Making a will can help stem family feuds. Die without making one (that is, intestate) and it is the law which decides how your estate is divided up.

Your children can challenge your will should they feel they have been inadequately provided for - but only if you have made one. "The option to challenge a will doesn't exist if the parent didn't make a will," said Tom O'Malley, a commissioner with the Law Reform Commission (LRC).

The LRC is currently examining whether or not the law should be changed so that children can challenge a will even if their parent died intestate.

"We are also examining if Section 117 of the Succession Act (which allows a child to challenge a parent's will) should exist at all, given the likelihood that most children today will be self-sufficient by the time their parent dies," said O'Malley

Wise up on tax

Avoid leaving assets which trigger high inheritance tax bills in your estate - use that wealth to cover your costs in retirement instead, and keep the more tax-efficient assets for your estate.

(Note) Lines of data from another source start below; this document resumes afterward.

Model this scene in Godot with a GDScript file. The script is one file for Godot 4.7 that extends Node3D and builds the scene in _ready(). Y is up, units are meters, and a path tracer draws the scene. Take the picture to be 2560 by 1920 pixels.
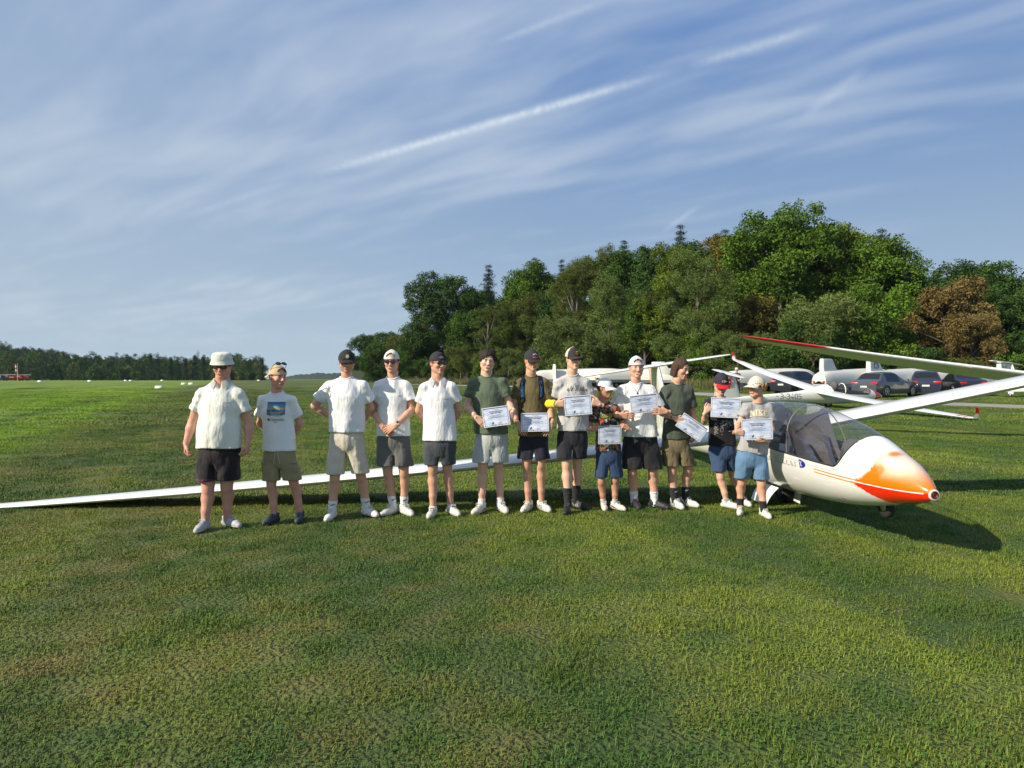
extends Node3D

# ---------------------------------------------------------------- mesh builder
class MB:
	var v := PackedVector3Array()
	var c := PackedColorArray()
	var ix := PackedInt32Array()
	var col := Color(1, 1, 1)
	var xf := Transform3D()

	func p(a: Vector3) -> int:
		v.append(xf * a)
		c.append(col)
		return v.size() - 1

	func tri(a: int, b: int, d: int) -> void:
		ix.append(a)
		ix.append(b)
		ix.append(d)

	func quad(a: int, b: int, d: int, e: int) -> void:
		tri(a, b, d)
		tri(a, d, e)

	func face(a: Vector3, b: Vector3, d: Vector3, e: Vector3) -> void:
		quad(p(a), p(b), p(d), p(e))

	# rows of points; row i+1 above row i seen from outside with columns to the right
	func sheet(rows: Array, closed := false, flip := false) -> void:
		var base := v.size()
		var w: int = rows[0].size()
		for r in rows:
			for q in r:
				p(q)
		for i in rows.size() - 1:
			for j in (w if closed else w - 1):
				var a := base + i * w + j
				var b := base + i * w + (j + 1) % w
				if flip:
					quad(a, a + w, b + w, b)
				else:
					quad(a, b, b + w, a + w)

	func box(at: Vector3, size: Vector3, turn := Basis(), bevel := 0.0) -> void:
		var h := size * 0.5
		var bv := minf(bevel, minf(h.x, minf(h.y, h.z)) * 0.9)
		if bv <= 0.0:
			for k in 6:
				var ax := k / 2
				var sg := 1.0 if k % 2 == 0 else -1.0
				var n := Vector3()
				n[ax] = sg
				var u := Vector3()
				u[(ax + 1) % 3] = 1.0
				var w := n.cross(u)
				face(at + turn * ((n - u - w) * h), at + turn * ((n + u - w) * h), at + turn * ((n + u + w) * h), at + turn * ((n - u + w) * h))
			return
		# chamfered: 24 corner points
		var id := {}
		for k in 3:
			for s in 8:
				var sg := Vector3(1.0 if s & 1 else -1.0, 1.0 if s & 2 else -1.0, 1.0 if s & 4 else -1.0)
				var q := (h - Vector3(bv, bv, bv)) * sg
				q[k] = h[k] * sg[k]
				id[k * 8 + s] = p(at + turn * q)
		for k in 3:
			var a := 1 << ((k + 1) % 3)
			var b := 1 << ((k + 2) % 3)
			var m := 1 << k
			quad(id[k * 8 + m], id[k * 8 + m + a], id[k * 8 + m + a + b], id[k * 8 + m + b])
			quad(id[k * 8], id[k * 8 + b], id[k * 8 + a + b], id[k * 8 + a])
			var k2 := (k + 1) % 3
			for s in 2: # edges between faces k and k2 run along the third axis b
				for t in 2:
					var f := (m if s else 0) + (a if t else 0)
					var q := [id[k * 8 + f], id[k * 8 + f + b], id[k2 * 8 + f + b], id[k2 * 8 + f]]
					if s == t:
						quad(q[3], q[2], q[1], q[0])
					else:
						quad(q[0], q[1], q[2], q[3])
		for s in 8:
			var odd := ((s & 1) + ((s >> 1) & 1) + ((s >> 2) & 1)) % 2 == 1
			if odd:
				tri(id[s], id[8 + s], id[16 + s])
			else:
				tri(id[s], id[16 + s], id[8 + s])

	func tube(pts: PackedVector3Array, rad: PackedFloat32Array, sides := 8, caps := true) -> void:
		var rows := []
		var up := Vector3(0, 1, 0)
		for i in pts.size():
			var t := (pts[mini(i + 1, pts.size() - 1)] - pts[maxi(i - 1, 0)]).normalized()
			if absf(t.dot(up)) > 0.95:
				up = Vector3(1, 0, 0) if absf(t.x) < 0.8 else Vector3(0, 0, 1)
			var a := up.cross(t).normalized()
			up = t.cross(a).normalized()
			var row := PackedVector3Array()
			for k in sides:
				var g := TAU * k / sides
				row.append(pts[i] + (a * cos(g) + up * sin(g)) * rad[mini(i, rad.size() - 1)])
			rows.append(row)
		sheet(rows, true)
		if caps:
			for e in [0, rows.size() - 1]:
				var m := p(pts[e])
				var ring := []
				for q in rows[e]:
					ring.append(p(q))
				for k in sides:
					if e == 0:
						tri(m, ring[(k + 1) % sides], ring[k])
					else:
						tri(m, ring[k], ring[(k + 1) % sides])

	func bar(a: Vector3, b: Vector3, r: float, sides := 8) -> void:
		tube(PackedVector3Array([a, b]), PackedFloat32Array([r, r]), sides)

	# profile of (radius, height), lowest first, turned about y
	func lathe(profile: Array, sides := 24, scale := Vector3.ONE) -> void:
		var rows := []
		for q in profile:
			var row := PackedVector3Array()
			for k in sides:
				var g := -TAU * k / sides
				row.append(Vector3(cos(g) * q.x, q.y, sin(g) * q.x) * scale)
			rows.append(row)
		sheet(rows, true)

	func ball(at: Vector3, r: Vector3, rings := 8, sides := 12) -> void:
		var rows := []
		for i in rings + 1:
			var t := PI * i / rings - PI / 2
			var row := PackedVector3Array()
			for k in sides:
				var g := -TAU * k / sides
				row.append(at + Vector3(cos(t) * cos(g), sin(t), cos(t) * sin(g)) * r)
			rows.append(row)
		sheet(rows, true)

	func add(o: MB, t := Transform3D(), tint := Color(1, 1, 1)) -> void:
		var base := v.size()
		for q in o.v:
			v.append(t * q)
		for q in o.c:
			c.append(q * tint)
		var mir := t.basis.determinant() < 0.0
		for i in range(0, o.ix.size(), 3):
			ix.append(base + o.ix[i])
			ix.append(base + o.ix[i + (2 if mir else 1)])
			ix.append(base + o.ix[i + (1 if mir else 2)])

	func normals() -> PackedVector3Array:
		var n := PackedVector3Array()
		n.resize(v.size())
		for i in range(0, ix.size(), 3):
			var a := ix[i]
			var b := ix[i + 1]
			var d := ix[i + 2]
			var f := (v[b] - v[a]).cross(v[d] - v[a])
			n[a] += f
			n[b] += f
			n[d] += f
		for i in n.size():
			n[i] = n[i].normalized()
		return n

	func mesh() -> ArrayMesh:
		var arr := []
		arr.resize(Mesh.ARRAY_MAX)
		arr[Mesh.ARRAY_VERTEX] = v
		arr[Mesh.ARRAY_NORMAL] = normals()
		arr[Mesh.ARRAY_COLOR] = c
		var r := ix.duplicate()
		for i in range(0, r.size(), 3):
			var t := r[i + 1]
			r[i + 1] = r[i + 2]
			r[i + 2] = t
		arr[Mesh.ARRAY_INDEX] = r
		var m := ArrayMesh.new()
		m.add_surface_from_arrays(Mesh.PRIMITIVE_TRIANGLES, arr)
		return m

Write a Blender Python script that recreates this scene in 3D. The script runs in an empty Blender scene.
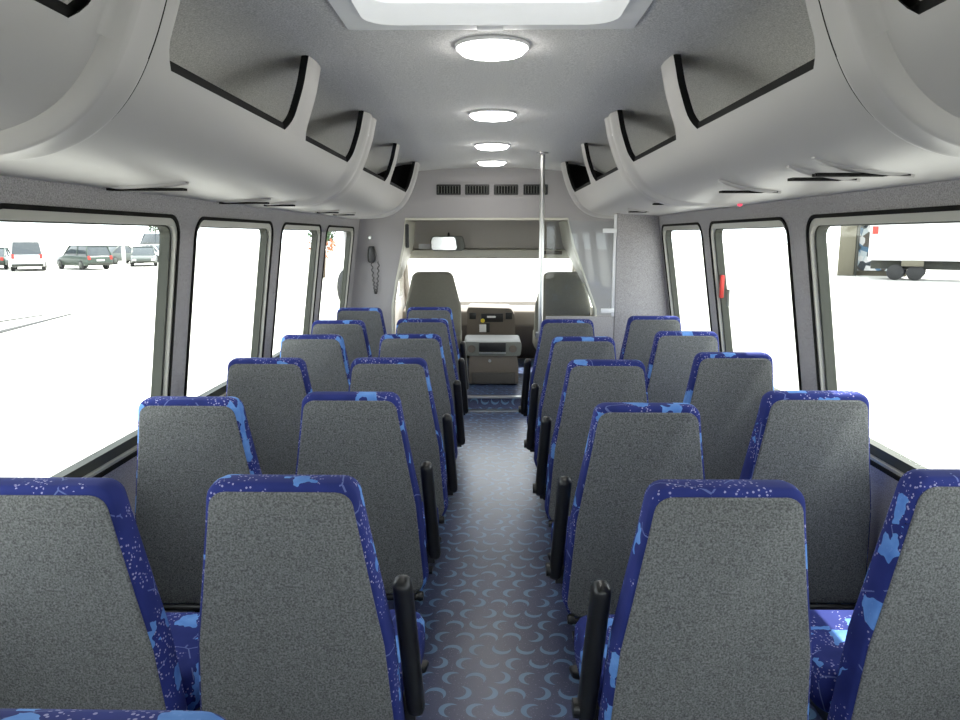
import bpy, bmesh, math, random
from mathutils import Vector, Matrix
from mathutils.geometry import tessellate_polygon
random.seed(7)
C = bpy.context.scene.collection
PI = math.pi

# ------------------------------------------------------------------ mesh helpers
class MB:
    def __init__(self): self.v = []; self.f = []
    def add(self, vs, fs):
        b = len(self.v); self.v += [tuple(p) for p in vs]; self.f += [[b+i for i in f] for f in fs]; return self
    def box(self, x0, x1, y0, y1, z0, z1, M=None):
        vs = [Vector((x, y, z)) for x in (x0, x1) for y in (y0, y1) for z in (z0, z1)]
        if M: vs = [M @ p for p in vs]
        return self.add(vs, [(0,1,3,2),(4,6,7,5),(0,4,5,1),(2,3,7,6),(0,2,6,4),(1,5,7,3)])
    def grid(self, fn, nu, nv):
        vs = [fn(i, j) for i in range(nu+1) for j in range(nv+1)]
        n = nv+1
        return self.add(vs, [(i*n+j, (i+1)*n+j, (i+1)*n+j+1, i*n+j+1) for i in range(nu) for j in range(nv)])
    def loft(self, rings, cap=True, close=True):
        n = len(rings[0]); vs = [p for r in rings for p in r]; fs = []
        for k in range(len(rings)-1):
            for i in range(n if close else n-1):
                a = k*n+i; b = k*n+(i+1) % n
                fs.append((a, b, b+n, a+n))
        if cap: fs.append(tuple(range(n))[::-1]); fs.append(tuple((len(rings)-1)*n+i for i in range(n)))
        return self.add(vs, fs)
    def tube(self, pts, r, n=10, cap=True):
        pts = [Vector(p) for p in pts]; rings = []; up = None
        for i, p in enumerate(pts):
            t = (pts[min(i+1, len(pts)-1)]-pts[max(i-1, 0)]).normalized()
            if up is None:
                up = Vector((0,0,1)) if abs(t.z) < .9 else Vector((1,0,0))
            s = t.cross(up).normalized(); u = s.cross(t).normalized(); up = u
            rr = r[i] if isinstance(r, (list, tuple)) else r
            rings.append([p + s*math.cos(2*PI*k/n)*rr + u*math.sin(2*PI*k/n)*rr for k in range(n)])
        return self.loft(rings, cap)
    def lathe(self, prof, c=(0,0,0), n=24, axis='z', sx=1, sy=1):
        rings = []
        for r, h in prof:
            ring = []
            for k in range(n):
                a = 2*PI*k/n; x, y = r*math.cos(a)*sx, r*math.sin(a)*sy
                p = (x, y, h) if axis == 'z' else ((h, x, y) if axis == 'x' else (x, h, y))
                ring.append((p[0]+c[0], p[1]+c[1], p[2]+c[2]))
            rings.append(ring)
        return self.loft(rings)
    def plate(self, outer, holes, t0, t1, fn):
        loops = [outer]+holes; flat = [p for l in loops for p in l]; n = len(flat)
        tris = tessellate_polygon([[Vector((p[0], p[1], 0)) for p in l] for l in loops])
        vs = [fn(p[0], p[1], t0) for p in flat]+[fn(p[0], p[1], t1) for p in flat]
        fs = [tuple(t) for t in tris]+[tuple(n+i for i in t[::-1]) for t in tris]
        b = 0
        for l in loops:
            m = len(l)
            for i in range(m):
                a, c = b+i, b+(i+1) % m
                fs.append((a, c, c+n, a+n))
            b += m
        return self.add(vs, fs)
    def build(self, name, mat, parent=None, bevel=0, seg=2, smooth=40, loc=None, inner=None):
        me = bpy.data.meshes.new(name); bm = bmesh.new()
        vs = [bm.verts.new(p) for p in self.v]
        for f in self.f:
            try: bm.faces.new([vs[i] for i in f])
            except ValueError: pass
        bmesh.ops.remove_doubles(bm, verts=bm.verts, dist=1e-5)
        bmesh.ops.recalc_face_normals(bm, faces=bm.faces)
        if bevel:
            es = [e for e in bm.edges if len(e.link_faces) == 2 and e.calc_face_angle(0) > .6]
            bmesh.ops.bevel(bm, geom=es, offset=bevel, segments=seg, profile=.5, affect='EDGES', clamp_overlap=True)
        bm.to_mesh(me); bm.free()
        if smooth:
            for p in me.polygons: p.use_smooth = True
            me.set_sharp_from_angle(angle=math.radians(smooth))
        for m in (mat if isinstance(mat, (list, tuple)) else [mat]): me.materials.append(m)
        o = bpy.data.objects.new(name, me); C.objects.link(o)
        if parent: o.parent = parent
        if loc: o.location = loc
        return o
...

"Some assets, such as farms and most family businesses, are not subject to high gift or inheritance taxes," said Gaffney. "So the logical approach is to give those business assets to the next generation, and hold on to other assets such as cash or investments as a buffer for health and living expenses."

Whether you have a string of assets, or only one or two, get up to speed on the exemptions to inheritance tax (such as the dwelling house exemption) as you could take action now that could slash or eliminate the inheritance tax bill that your children would otherwise face.

While it is a good idea to do what you can to prevent your children getting hit with large inheritance tax bills, don't overlook the tax implications for yourself - particularly if you start to pass on your inheritance while you are still alive. You could for example end up with a large Capital Gains Tax bill if you transfer land or property to one of your children.